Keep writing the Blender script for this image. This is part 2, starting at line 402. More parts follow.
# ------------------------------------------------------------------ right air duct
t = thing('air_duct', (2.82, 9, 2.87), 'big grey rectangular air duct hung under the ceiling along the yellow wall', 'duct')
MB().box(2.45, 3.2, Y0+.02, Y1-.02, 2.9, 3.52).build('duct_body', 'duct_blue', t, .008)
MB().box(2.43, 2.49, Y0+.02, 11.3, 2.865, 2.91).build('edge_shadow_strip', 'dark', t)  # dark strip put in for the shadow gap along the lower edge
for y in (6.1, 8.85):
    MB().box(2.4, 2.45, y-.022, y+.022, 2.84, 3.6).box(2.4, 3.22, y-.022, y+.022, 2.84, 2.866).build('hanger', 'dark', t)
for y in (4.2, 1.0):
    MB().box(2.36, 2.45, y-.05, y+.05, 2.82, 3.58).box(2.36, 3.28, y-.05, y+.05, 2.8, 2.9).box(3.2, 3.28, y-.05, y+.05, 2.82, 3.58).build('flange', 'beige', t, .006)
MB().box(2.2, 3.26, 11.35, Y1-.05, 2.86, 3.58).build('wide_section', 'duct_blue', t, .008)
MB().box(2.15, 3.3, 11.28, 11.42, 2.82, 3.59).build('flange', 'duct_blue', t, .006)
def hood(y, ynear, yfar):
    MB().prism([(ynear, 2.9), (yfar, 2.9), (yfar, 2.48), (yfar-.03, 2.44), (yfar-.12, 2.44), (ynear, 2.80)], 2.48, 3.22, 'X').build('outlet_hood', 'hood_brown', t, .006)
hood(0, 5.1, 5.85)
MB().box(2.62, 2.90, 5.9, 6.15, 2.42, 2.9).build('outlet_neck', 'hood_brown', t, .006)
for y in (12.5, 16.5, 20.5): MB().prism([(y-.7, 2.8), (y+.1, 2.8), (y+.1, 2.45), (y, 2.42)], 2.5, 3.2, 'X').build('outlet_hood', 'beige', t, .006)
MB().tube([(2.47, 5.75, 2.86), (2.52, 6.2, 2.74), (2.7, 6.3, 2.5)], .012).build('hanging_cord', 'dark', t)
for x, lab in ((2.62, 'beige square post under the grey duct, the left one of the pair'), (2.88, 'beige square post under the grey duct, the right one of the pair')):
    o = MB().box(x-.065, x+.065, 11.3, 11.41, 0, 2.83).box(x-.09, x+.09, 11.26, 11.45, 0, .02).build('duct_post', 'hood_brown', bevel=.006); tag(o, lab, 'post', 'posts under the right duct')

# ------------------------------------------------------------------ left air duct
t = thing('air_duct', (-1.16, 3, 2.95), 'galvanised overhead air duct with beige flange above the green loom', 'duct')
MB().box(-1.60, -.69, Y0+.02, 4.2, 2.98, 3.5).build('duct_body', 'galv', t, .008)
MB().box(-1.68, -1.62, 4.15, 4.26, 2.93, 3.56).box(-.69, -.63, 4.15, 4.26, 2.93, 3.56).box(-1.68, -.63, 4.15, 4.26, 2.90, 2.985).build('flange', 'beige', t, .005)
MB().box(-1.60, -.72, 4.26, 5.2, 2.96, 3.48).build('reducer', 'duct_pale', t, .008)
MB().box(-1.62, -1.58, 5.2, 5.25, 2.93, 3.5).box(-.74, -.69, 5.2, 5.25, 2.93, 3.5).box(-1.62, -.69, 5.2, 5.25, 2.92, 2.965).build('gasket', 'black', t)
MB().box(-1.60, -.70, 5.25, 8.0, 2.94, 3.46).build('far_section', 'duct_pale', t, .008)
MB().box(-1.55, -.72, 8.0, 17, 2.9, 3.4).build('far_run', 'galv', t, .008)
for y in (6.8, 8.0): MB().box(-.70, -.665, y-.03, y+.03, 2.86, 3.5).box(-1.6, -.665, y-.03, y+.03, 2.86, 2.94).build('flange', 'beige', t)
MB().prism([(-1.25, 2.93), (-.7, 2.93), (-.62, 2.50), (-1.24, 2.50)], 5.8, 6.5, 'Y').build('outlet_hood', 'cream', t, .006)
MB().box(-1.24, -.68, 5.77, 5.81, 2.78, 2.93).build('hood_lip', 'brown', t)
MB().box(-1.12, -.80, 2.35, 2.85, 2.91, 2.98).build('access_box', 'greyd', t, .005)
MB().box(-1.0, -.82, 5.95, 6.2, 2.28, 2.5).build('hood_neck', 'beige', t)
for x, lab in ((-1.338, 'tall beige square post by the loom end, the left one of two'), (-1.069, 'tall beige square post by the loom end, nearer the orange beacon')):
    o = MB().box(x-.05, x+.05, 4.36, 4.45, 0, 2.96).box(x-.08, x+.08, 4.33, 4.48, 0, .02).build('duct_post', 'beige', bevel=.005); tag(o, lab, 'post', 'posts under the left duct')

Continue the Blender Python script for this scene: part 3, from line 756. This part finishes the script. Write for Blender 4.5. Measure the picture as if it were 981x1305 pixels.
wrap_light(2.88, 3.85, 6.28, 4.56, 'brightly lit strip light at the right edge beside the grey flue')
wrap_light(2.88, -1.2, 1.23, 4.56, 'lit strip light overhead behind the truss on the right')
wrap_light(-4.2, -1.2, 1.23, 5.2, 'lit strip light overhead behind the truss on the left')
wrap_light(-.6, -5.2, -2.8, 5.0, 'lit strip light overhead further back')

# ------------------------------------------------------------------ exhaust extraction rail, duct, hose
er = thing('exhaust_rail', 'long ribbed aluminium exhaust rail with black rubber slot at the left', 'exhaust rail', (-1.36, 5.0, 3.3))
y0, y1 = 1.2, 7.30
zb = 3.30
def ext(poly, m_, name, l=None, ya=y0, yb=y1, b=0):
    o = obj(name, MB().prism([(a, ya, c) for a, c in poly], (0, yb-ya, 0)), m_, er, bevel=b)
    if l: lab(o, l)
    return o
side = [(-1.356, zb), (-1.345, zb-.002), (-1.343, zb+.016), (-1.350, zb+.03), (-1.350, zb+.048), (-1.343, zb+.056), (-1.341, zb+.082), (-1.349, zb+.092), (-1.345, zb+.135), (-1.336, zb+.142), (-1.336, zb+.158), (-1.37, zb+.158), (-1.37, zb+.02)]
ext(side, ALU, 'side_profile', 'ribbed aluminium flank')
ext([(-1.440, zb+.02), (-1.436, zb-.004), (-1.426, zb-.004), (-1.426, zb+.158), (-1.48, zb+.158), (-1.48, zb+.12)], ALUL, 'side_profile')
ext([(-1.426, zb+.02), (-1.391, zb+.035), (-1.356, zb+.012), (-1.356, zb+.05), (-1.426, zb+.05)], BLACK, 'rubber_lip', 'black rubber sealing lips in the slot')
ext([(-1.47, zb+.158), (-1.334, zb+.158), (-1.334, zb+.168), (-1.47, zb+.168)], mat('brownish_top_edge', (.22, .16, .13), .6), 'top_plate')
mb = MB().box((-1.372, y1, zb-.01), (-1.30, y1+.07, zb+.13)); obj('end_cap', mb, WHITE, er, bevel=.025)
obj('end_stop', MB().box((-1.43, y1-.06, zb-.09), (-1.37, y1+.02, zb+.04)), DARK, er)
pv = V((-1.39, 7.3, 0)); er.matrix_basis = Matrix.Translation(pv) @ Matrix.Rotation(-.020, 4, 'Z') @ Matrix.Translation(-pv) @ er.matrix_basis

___

Collect every line above that contains the word "part".

● **RESPONSE TO THE EXERCISE**
Keep writing the Blender script for this image. This is part 2, starting at line 402. More parts follow.
Continue the Blender Python script for this scene: part 3, from line 756. This part finishes the script. Write for Blender 4.5. Measure the picture as if it were 981x1305 pixels.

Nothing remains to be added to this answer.